_Given instruction_.
Return only the stretch of the material below that begins with the line containing "by 1932 pixels." and ends with the line containing "mb = MB(); pts", exactly; both of those lines belong to it.
─── Records supplied
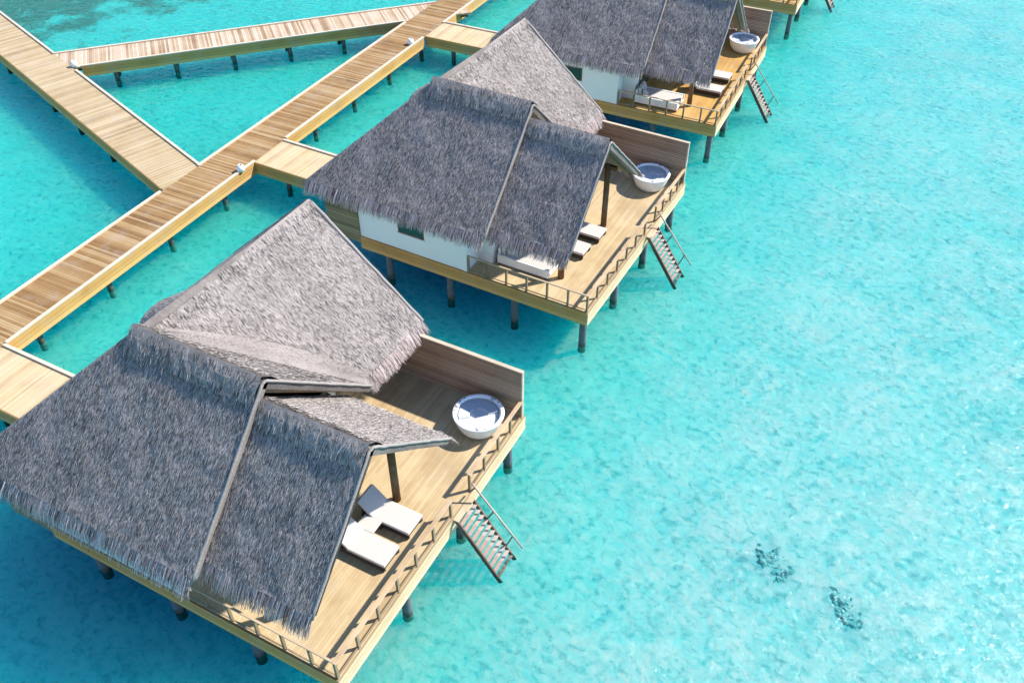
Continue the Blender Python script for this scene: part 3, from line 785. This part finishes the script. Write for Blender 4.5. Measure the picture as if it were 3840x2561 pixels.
──────
─── Records supplied
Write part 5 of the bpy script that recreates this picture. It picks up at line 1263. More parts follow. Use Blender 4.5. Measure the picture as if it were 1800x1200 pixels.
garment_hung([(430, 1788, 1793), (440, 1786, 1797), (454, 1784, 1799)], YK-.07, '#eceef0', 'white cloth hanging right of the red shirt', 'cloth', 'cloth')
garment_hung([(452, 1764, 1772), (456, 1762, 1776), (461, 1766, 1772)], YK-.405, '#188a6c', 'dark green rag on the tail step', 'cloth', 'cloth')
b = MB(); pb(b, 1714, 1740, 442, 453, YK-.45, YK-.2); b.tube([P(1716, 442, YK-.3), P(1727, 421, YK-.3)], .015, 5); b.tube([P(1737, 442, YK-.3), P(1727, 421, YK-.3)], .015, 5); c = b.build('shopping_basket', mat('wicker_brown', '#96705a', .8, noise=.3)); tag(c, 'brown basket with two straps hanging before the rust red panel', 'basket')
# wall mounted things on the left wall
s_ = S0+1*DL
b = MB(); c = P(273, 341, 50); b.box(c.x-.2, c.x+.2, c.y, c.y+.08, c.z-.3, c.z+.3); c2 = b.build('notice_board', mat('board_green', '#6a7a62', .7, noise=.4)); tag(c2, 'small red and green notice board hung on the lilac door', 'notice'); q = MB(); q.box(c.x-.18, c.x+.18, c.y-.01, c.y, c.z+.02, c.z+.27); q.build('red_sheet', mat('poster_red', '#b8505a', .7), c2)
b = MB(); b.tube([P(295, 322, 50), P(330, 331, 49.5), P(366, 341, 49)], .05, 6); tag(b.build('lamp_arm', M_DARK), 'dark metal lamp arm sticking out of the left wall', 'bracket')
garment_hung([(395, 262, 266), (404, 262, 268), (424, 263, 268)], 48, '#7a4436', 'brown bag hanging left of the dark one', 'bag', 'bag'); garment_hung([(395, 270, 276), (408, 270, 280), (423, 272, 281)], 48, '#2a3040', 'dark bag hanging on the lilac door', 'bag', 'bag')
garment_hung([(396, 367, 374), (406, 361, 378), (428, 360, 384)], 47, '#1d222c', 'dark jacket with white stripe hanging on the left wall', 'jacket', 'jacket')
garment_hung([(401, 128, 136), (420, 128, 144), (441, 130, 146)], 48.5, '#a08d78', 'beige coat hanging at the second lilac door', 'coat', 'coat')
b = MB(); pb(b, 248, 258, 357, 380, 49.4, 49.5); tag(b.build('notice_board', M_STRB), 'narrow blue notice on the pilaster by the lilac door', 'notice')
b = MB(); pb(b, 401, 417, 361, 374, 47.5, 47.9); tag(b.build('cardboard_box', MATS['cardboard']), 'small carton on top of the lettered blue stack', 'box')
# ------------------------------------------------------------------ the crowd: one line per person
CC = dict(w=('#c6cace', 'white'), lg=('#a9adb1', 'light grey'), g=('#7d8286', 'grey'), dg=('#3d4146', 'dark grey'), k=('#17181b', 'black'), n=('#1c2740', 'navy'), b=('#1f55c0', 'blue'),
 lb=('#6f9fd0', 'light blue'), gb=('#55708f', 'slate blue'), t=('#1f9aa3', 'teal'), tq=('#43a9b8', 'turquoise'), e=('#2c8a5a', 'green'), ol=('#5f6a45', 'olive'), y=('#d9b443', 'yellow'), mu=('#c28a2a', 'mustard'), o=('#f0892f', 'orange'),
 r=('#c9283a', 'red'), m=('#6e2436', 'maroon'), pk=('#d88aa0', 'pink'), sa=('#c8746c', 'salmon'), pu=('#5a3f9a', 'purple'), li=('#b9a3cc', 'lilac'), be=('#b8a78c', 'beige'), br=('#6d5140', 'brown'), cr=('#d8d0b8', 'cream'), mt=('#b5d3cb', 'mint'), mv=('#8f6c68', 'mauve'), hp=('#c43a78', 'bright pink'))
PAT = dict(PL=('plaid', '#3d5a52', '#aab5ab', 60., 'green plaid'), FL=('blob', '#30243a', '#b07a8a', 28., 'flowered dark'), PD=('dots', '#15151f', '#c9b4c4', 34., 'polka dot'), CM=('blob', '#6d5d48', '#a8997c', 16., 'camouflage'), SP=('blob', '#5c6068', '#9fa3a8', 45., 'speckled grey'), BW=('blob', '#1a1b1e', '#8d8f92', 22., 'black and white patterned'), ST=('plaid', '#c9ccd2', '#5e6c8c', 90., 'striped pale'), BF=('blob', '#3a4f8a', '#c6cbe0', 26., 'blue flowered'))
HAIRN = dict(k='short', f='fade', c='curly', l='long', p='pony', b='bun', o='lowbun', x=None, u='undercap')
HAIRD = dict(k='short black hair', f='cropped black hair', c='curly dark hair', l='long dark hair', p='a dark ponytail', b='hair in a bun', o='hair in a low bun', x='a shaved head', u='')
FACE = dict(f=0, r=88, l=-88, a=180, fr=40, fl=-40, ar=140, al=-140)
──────
─── Records supplied
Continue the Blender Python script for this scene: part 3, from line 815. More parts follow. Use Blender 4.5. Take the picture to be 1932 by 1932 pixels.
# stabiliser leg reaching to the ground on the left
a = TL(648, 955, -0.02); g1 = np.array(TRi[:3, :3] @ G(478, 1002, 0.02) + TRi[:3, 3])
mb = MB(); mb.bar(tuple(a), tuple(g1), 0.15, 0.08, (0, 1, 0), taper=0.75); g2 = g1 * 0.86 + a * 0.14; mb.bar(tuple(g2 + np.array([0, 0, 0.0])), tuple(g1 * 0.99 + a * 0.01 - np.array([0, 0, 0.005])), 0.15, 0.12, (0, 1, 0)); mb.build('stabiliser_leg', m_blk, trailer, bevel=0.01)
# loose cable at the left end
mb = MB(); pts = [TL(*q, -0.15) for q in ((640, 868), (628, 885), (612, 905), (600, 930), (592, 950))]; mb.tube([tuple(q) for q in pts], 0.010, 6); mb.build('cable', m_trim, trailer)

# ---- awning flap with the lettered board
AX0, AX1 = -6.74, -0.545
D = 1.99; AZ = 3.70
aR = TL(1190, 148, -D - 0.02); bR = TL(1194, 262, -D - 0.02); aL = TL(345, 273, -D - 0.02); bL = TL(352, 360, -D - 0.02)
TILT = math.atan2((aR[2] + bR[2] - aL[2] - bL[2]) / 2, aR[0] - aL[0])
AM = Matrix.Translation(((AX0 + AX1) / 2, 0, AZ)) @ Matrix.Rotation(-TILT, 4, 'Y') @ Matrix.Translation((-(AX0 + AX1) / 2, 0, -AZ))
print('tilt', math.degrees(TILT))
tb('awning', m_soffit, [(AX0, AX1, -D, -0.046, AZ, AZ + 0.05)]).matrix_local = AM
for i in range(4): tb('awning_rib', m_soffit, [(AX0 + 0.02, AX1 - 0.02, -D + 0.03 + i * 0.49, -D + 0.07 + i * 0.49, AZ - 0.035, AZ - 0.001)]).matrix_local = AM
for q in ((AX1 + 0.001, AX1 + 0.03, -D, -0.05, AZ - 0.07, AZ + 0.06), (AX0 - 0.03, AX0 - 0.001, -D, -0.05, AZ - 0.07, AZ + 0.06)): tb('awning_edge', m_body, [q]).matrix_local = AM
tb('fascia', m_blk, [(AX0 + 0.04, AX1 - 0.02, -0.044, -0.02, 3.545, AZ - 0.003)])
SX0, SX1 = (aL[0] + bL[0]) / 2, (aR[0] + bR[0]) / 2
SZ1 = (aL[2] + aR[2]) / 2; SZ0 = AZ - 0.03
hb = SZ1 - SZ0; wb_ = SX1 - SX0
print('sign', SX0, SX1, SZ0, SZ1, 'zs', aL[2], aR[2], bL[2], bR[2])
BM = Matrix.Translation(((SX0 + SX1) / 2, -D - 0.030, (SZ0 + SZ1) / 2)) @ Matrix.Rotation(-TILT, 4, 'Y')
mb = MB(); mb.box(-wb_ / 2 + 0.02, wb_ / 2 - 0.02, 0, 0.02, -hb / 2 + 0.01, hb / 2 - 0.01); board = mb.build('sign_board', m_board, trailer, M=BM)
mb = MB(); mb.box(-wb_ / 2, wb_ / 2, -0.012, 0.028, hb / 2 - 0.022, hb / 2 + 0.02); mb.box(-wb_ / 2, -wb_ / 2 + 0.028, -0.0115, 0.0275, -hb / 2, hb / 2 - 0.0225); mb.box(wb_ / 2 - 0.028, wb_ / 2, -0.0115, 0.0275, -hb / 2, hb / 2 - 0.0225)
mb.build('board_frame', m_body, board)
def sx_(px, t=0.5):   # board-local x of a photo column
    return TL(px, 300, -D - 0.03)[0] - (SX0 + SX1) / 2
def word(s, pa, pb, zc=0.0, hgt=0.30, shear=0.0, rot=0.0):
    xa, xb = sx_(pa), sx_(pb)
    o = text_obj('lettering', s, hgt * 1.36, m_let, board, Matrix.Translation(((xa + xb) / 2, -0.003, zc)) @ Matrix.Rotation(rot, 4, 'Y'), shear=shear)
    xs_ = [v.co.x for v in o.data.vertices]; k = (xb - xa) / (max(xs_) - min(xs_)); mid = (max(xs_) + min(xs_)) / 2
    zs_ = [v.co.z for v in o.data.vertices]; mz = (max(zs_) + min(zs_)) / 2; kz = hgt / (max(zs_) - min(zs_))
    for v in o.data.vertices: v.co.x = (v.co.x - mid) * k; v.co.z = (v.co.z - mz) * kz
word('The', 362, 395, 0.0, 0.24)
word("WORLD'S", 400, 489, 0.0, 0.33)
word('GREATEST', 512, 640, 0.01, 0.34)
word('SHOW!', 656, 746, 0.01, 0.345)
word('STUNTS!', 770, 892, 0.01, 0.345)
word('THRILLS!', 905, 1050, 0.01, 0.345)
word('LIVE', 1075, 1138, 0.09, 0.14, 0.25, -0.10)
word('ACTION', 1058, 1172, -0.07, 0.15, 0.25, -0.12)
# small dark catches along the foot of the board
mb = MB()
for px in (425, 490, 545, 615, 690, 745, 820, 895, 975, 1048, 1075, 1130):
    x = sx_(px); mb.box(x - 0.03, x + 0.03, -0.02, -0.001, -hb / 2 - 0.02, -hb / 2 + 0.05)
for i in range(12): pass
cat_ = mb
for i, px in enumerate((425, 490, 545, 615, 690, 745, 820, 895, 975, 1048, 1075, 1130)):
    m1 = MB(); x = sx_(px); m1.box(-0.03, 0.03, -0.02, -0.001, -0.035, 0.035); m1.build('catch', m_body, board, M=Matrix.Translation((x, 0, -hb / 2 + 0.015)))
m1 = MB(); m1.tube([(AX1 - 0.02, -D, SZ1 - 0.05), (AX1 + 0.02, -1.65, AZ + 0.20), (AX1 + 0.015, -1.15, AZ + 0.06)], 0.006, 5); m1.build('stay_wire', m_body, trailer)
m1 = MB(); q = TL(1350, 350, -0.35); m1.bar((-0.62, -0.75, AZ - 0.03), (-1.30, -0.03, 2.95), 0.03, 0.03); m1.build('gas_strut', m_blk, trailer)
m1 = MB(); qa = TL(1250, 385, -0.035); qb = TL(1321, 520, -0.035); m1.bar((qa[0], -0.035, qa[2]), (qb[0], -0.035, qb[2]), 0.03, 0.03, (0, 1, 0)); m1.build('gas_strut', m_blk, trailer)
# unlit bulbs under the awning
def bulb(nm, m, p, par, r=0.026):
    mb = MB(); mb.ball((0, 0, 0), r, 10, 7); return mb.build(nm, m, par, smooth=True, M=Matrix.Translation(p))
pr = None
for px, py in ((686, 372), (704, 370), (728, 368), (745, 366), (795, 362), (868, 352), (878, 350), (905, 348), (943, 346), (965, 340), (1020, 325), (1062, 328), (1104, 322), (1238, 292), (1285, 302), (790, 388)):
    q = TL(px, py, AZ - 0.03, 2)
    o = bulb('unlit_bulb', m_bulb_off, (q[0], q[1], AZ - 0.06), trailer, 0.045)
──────
_Task solution_.
Continue the Blender Python script for this scene: part 3, from line 815. More parts follow. Use Blender 4.5. Take the picture to be 1932 by 1932 pixels.
# stabiliser leg reaching to the ground on the left
a = TL(648, 955, -0.02); g1 = np.array(TRi[:3, :3] @ G(478, 1002, 0.02) + TRi[:3, 3])
mb = MB(); mb.bar(tuple(a), tuple(g1), 0.15, 0.08, (0, 1, 0), taper=0.75); g2 = g1 * 0.86 + a * 0.14; mb.bar(tuple(g2 + np.array([0, 0, 0.0])), tuple(g1 * 0.99 + a * 0.01 - np.array([0, 0, 0.005])), 0.15, 0.12, (0, 1, 0)); mb.build('stabiliser_leg', m_blk, trailer, bevel=0.01)
# loose cable at the left end
mb = MB(); pts = [TL(*q, -0.15) for q in ((640, 868), (628, 885), (612, 905), (600, 930), (592, 950))]; mb.tube([tuple(q) for q in pts], 0.010, 6); mb.build('cable', m_trim, trailer)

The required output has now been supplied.